I feel in my soul a need for quiet meditative/reflective time.  I know in my heart that my life is filled with many blessings: a great family of origin, a wonderful husband, two adorable kiddos, a job that makes my heart sing, an awesome church and friends and activities that are fulfilling. 

I also know that I have master's degree debt to be worked off, Girl Scout activities to plan, a perpetually messy house and more than a few pounds I'd like to lose. 

But, I did leave work on time yesterday and got a pedicure before picking up my youngest.  I didn't have an appointment.  I just walked on in.  

*a side note here to mention that it has been over 2 years since my last real pedi--I was preggo with baby girl when I got it, and the fella at the nail salon was cussing me in Vietnamese for my horrid heels...but honey, my feet do look gooooood today!  ;) *

Let's call that a start.


visit http://www.katrinakenison.com/ for more info on The Gift of an Ordinary Day.

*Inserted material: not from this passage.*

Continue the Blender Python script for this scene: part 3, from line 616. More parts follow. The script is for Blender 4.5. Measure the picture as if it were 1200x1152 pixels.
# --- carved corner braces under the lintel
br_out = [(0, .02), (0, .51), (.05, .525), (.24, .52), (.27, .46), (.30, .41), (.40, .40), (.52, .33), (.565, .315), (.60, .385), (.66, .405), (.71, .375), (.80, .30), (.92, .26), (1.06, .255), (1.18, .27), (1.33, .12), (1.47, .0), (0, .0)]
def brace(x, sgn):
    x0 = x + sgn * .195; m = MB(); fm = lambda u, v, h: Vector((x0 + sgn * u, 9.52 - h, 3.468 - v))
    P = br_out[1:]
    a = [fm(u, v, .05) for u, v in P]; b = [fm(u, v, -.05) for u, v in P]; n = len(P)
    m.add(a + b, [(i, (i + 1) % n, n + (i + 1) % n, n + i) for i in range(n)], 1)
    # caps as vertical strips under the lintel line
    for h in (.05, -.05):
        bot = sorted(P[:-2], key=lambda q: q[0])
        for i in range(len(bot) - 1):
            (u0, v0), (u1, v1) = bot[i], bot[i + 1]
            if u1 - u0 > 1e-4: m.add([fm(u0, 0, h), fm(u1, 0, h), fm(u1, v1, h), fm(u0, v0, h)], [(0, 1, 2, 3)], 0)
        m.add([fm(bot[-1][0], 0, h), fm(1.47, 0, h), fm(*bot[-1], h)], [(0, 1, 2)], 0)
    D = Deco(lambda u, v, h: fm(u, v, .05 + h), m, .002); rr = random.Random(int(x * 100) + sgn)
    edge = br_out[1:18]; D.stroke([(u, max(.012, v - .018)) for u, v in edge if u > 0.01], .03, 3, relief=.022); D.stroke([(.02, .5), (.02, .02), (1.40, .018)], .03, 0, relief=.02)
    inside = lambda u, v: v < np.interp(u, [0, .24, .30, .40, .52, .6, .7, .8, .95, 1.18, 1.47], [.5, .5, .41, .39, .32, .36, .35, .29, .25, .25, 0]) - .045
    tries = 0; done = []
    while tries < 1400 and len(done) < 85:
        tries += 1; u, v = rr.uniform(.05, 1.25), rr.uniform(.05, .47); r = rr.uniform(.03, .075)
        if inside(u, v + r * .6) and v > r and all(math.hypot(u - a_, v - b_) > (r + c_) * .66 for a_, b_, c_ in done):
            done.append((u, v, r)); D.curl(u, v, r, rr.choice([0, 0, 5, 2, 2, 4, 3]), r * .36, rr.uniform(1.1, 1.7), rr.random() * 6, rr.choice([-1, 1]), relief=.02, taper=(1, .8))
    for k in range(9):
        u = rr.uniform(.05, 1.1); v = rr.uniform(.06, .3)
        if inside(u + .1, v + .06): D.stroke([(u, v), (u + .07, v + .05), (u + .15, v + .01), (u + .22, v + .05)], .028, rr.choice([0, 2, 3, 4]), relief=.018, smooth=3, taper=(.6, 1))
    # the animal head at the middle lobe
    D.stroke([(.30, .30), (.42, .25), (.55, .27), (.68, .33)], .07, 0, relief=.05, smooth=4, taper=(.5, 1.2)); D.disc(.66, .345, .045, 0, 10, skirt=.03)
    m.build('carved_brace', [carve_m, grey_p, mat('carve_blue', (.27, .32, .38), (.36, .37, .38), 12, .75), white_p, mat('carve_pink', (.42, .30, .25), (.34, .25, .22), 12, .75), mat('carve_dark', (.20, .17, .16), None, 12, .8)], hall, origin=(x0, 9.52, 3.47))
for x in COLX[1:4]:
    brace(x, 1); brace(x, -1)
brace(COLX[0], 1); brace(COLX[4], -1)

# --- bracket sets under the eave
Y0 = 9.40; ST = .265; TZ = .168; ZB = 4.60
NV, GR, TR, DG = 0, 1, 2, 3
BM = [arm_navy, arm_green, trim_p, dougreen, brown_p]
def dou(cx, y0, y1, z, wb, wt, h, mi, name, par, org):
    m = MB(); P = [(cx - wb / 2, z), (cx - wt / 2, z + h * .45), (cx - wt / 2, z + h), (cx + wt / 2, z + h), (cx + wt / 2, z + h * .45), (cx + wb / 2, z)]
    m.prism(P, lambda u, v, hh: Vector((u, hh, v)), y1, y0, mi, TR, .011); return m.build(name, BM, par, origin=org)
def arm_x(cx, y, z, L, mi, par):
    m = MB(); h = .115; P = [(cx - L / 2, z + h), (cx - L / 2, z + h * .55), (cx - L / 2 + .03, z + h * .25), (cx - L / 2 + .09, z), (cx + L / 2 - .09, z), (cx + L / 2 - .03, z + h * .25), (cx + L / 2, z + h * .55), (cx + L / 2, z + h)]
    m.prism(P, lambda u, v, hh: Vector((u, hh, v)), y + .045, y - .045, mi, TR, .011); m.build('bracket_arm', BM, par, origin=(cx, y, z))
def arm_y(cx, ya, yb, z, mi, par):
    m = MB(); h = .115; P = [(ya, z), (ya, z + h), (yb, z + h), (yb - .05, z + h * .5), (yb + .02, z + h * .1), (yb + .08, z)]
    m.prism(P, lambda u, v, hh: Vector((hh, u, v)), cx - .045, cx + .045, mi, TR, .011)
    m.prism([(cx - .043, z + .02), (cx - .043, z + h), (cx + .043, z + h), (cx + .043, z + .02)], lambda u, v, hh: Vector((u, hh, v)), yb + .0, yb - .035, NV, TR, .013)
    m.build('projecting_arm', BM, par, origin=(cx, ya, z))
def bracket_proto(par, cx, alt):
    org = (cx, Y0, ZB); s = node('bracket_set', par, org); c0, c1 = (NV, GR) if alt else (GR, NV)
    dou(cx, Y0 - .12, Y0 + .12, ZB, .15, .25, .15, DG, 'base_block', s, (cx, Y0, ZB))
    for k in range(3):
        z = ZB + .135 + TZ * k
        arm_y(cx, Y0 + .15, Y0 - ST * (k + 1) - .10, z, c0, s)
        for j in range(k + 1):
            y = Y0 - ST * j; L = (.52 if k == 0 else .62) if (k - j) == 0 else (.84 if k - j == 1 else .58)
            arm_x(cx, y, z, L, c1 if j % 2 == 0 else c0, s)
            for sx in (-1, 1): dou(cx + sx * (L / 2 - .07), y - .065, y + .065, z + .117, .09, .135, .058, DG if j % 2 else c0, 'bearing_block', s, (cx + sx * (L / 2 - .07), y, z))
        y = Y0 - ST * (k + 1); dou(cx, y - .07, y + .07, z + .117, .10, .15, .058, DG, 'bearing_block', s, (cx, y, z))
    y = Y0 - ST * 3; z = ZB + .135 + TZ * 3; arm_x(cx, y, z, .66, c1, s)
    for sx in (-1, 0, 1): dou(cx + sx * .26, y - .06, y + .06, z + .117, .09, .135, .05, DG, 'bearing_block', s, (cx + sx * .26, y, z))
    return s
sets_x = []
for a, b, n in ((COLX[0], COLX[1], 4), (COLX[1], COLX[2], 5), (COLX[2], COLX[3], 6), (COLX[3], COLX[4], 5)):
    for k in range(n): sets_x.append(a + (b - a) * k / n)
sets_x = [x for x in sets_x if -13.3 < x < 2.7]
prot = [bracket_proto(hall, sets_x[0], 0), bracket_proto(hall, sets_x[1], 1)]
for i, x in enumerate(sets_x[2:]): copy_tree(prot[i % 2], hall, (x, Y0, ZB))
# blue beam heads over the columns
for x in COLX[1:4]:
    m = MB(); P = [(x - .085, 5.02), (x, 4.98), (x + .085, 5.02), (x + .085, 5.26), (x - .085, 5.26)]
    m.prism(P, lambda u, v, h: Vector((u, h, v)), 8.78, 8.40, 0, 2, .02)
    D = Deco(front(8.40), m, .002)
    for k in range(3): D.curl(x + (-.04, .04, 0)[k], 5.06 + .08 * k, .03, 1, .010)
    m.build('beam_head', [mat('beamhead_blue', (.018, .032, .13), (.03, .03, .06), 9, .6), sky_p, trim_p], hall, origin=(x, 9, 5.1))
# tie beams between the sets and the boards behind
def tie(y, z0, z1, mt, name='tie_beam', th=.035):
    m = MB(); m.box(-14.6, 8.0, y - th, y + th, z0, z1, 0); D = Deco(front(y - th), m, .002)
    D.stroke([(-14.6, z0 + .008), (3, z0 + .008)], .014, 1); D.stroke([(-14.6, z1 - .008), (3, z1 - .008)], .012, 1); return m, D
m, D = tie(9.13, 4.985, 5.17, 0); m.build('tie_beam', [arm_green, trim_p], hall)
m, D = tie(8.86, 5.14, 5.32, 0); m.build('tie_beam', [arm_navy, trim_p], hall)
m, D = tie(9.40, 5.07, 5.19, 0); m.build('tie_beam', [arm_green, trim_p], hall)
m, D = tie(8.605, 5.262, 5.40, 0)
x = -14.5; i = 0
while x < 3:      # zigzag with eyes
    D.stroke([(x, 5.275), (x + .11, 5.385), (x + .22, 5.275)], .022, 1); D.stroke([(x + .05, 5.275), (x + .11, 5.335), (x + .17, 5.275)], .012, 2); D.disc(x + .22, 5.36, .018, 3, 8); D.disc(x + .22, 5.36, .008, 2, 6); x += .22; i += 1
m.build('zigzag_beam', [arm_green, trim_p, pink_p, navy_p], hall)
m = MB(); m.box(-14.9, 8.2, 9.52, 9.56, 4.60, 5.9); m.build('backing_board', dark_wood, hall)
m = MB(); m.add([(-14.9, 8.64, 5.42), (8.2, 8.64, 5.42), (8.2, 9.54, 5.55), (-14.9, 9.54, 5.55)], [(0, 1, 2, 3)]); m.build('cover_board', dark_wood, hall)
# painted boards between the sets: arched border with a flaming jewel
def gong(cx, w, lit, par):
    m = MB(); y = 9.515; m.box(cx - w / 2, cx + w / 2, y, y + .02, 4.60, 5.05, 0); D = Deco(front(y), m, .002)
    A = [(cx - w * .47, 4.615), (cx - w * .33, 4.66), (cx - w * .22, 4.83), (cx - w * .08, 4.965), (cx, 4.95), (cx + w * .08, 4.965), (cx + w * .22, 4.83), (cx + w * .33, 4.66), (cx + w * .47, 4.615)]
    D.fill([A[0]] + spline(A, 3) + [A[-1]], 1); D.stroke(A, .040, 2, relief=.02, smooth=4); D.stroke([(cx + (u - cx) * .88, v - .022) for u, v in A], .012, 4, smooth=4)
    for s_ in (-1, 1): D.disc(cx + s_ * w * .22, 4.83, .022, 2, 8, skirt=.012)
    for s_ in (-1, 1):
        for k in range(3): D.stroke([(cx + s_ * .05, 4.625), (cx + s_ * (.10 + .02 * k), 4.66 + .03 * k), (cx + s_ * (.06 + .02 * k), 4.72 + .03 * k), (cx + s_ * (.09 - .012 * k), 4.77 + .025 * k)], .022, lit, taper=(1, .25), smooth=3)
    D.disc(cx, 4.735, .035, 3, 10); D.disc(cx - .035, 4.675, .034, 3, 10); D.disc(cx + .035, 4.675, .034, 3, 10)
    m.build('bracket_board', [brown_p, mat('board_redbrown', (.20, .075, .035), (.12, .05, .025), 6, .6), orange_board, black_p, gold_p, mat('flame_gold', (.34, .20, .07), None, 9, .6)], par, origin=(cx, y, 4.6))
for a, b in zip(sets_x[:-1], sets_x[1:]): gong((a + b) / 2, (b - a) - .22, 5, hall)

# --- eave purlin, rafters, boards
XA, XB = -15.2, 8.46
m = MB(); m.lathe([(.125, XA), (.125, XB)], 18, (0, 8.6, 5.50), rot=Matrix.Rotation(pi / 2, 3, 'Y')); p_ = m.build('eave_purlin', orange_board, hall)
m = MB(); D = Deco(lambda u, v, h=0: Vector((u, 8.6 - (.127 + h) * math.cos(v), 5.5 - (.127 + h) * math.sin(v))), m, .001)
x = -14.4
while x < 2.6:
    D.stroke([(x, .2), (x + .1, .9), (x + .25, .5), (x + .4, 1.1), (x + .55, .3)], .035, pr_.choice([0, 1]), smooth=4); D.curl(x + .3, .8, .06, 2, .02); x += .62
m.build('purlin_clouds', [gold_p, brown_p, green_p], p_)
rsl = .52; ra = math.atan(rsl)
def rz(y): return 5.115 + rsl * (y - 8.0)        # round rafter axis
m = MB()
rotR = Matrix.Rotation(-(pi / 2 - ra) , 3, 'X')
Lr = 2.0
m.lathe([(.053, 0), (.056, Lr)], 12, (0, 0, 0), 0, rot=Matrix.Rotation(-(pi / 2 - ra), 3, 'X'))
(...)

Read on, gentle readers.  Read on.

Mrs. S

Friday, June 3, 2011

SHOCKING!!! THIS JUST IN...


It's the end of the school year and we are all tired.  I get that.  I'm tired, too.  Yet, I still send out fairly pleasant emails detailing the annual turning-in-all-the-crap-you've-checked-out-from-the-library plans.  I specifically put "please dust off all equipment before returning" instructions in the mix. Now, in my mind, this is an obvious thing. Like when you read the back of shampoo bottles and it says "do not put in eyes" or "do not ingest".  Yet, these instructions are on the backs of potions of all sorts because people do this stuff.  Really.  

Imagine my shock and awe when a *truly* very lovely teacher who shall remain nameless sends 2 students down with this bag.  Did I mention the bag is not tan, nor khaki, nor cammo in color, but rather is BLACK.  Yes, you heard it here.  It is was a black bag. 

I was speechless, and believe you me that is REALLY saying something.  And then, I wasn't.  I think howls of animal-like pain were heard all over the tri-state area.  ;)  I wish I could say this was the only example from this year, but friends, you know it ain't so.  

Yep, it's shocking...but people do this stuff.  Really.